Every year, thousands of exhausted Year 12s stumble out of their final exam rooms, eyes glazed, brains fried and hearts pounding — only to be told: “Don’t celebrate yet. Wait for the results.”
What absolute nonsense. We should be celebrating now — not because of a number that arrives in December, but because they’ve just completed one of the most demanding endurance events of their young lives. The exams are done. The pressure cooker is over. That deserves recognition, not another month of purgatory.
Let’s be clear. Year 12 exams have become absurdly over-hyped — inflated into a supposed measure of intelligence, worth and future success. In reality, they test how well you can recall and regurgitate information under artificial, time-pressured conditions. They measure memory, technique and exam temperament — not creativity, emotional intelligence, or resilience.
And let’s not forget the glaring inequities: access to tutors, calm home environments, supportive schools and mental health stability all play massive roles. The ATAR isn’t a measure of capability — it’s a snapshot of performance in a narrow window of time.
The truth? Year 12 exams measure how well you can play the game. They reward those who can decode marking rubrics, spot past-paper patterns, and manage their nerves. Those are useful skills, sure — but they’re hardly the full story of human potential.

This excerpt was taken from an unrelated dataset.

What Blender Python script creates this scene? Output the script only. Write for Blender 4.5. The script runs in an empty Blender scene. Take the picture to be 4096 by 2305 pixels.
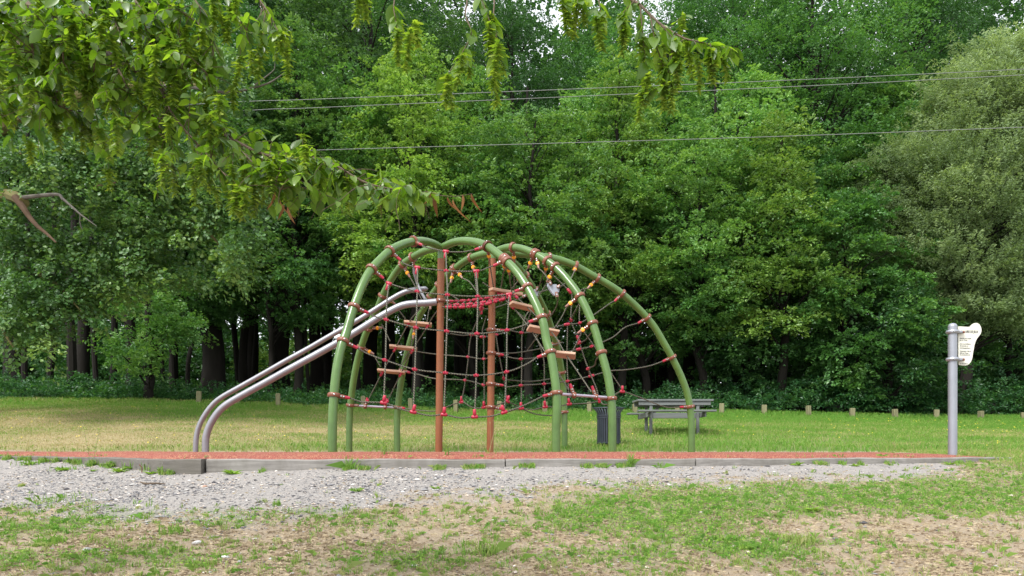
import bpy, math, random
import numpy as np
from mathutils import Vector, Matrix
R = math.radians
scene = bpy.context.scene
COL = scene.collection

# ------------------------------------------------------------------ camera
CAMZ, FOC, HOR = 1.5, 2844.0, 1790.0          # eye height, focal length and horizon row in photograph pixels
cam_d = bpy.data.cameras.new("camera"); cam = bpy.data.objects.new("camera", cam_d); COL.objects.link(cam)
cam.location = (0, 0, CAMZ); cam.rotation_euler = (R(90), 0, 0)
cam_d.sensor_width = 36; cam_d.lens = 36 * FOC / 4096
cam_d.shift_y = (HOR - 1152.5) / 4096
cam_d.clip_end = 1000; cam_d.clip_start = 0.05
scene.camera = cam
# ------------------------------------------------------------------ sky and sun (bright overcast)
SUN_EL, SUN_AZ = R(52), R(218)
world = bpy.data.worlds.new("World"); scene.world = world; world.use_nodes = True
wt = world.node_tree; wt.nodes.clear()
sky = wt.nodes.new('ShaderNodeTexSky'); sky.sky_type = 'NISHITA'; sky.sun_disc = False
sky.sun_elevation = SUN_EL; sky.sun_rotation = SUN_AZ; sky.air_density = 1.2; sky.dust_density = 6.0; sky.ozone_density = 0.6
hsv = wt.nodes.new('ShaderNodeHueSaturation'); hsv.inputs['Saturation'].default_value = 0.25
mixc = wt.nodes.new('ShaderNodeMix'); mixc.data_type = 'RGBA'; mixc.inputs[0].default_value = 0.55
mixc.inputs[7].default_value = (9.0, 9.4, 10.0, 1)      # the even white cloud layer
bg = wt.nodes.new('ShaderNodeBackground'); bg.inputs[1].default_value = 0.095
wo = wt.nodes.new('ShaderNodeOutputWorld')
wt.links.new(sky.outputs[0], hsv.inputs['Color']); wt.links.new(hsv.outputs[0], mixc.inputs[6])
wt.links.new(mixc.outputs[2], bg.inputs[0]); wt.links.new(bg.outputs[0], wo.inputs[0])
sl = bpy.data.lights.new("sun", 'SUN'); sun = bpy.data.objects.new("sun", sl); COL.objects.link(sun)
sl.energy = 1.5; sl.angle = R(14); sl.color = (1, 0.985, 0.95)
_sd = Vector((math.sin(SUN_AZ) * math.cos(SUN_EL), math.cos(SUN_AZ) * math.cos(SUN_EL), math.sin(SUN_EL)))
sun.rotation_euler = _sd.to_track_quat('Z', 'Y').to_euler()
scene.view_settings.view_transform = 'Standard'; scene.view_settings.look = 'None'
scene.view_settings.exposure = 1.28; scene.view_settings.gamma = 1.0
scene.cycles.max_bounces = 7; scene.cycles.diffuse_bounces = 4; scene.cycles.glossy_bounces = 3
scene.cycles.transmission_bounces = 4; scene.cycles.caustics_reflective = False; scene.cycles.caustics_refractive = False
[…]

Some of the brightest, most original thinkers I’ve met weren’t top-scoring students. Many didn’t peak at 17 or 18. They bloomed later — once they found a path that matched their strengths, passions and temperament.
In 2025, there are dozens of ways to get where you want to go.
Bridging programs, TAFE pathways, early-entry schemes, apprenticeships, micro-credentials — the traditional ATAR-to-uni pipeline is just one route among many. Employers are increasingly valuing character, creativity, collaboration and digital literacy over a number on a piece of paper.
The world has changed. Our young people know it. It’s time parents and educators caught up. So, if you’ve got a Year 12 student in your life, celebrate them now. Book the dinner, bake the cake, give them a hug and tell them you’re proud — not because of what they scored, but because they showed up, persevered, and survived one of the most stressful rites of passage in Australia.
The results will come and go. But the grit, growth and self-knowledge they gained this year? That’s the real achievement.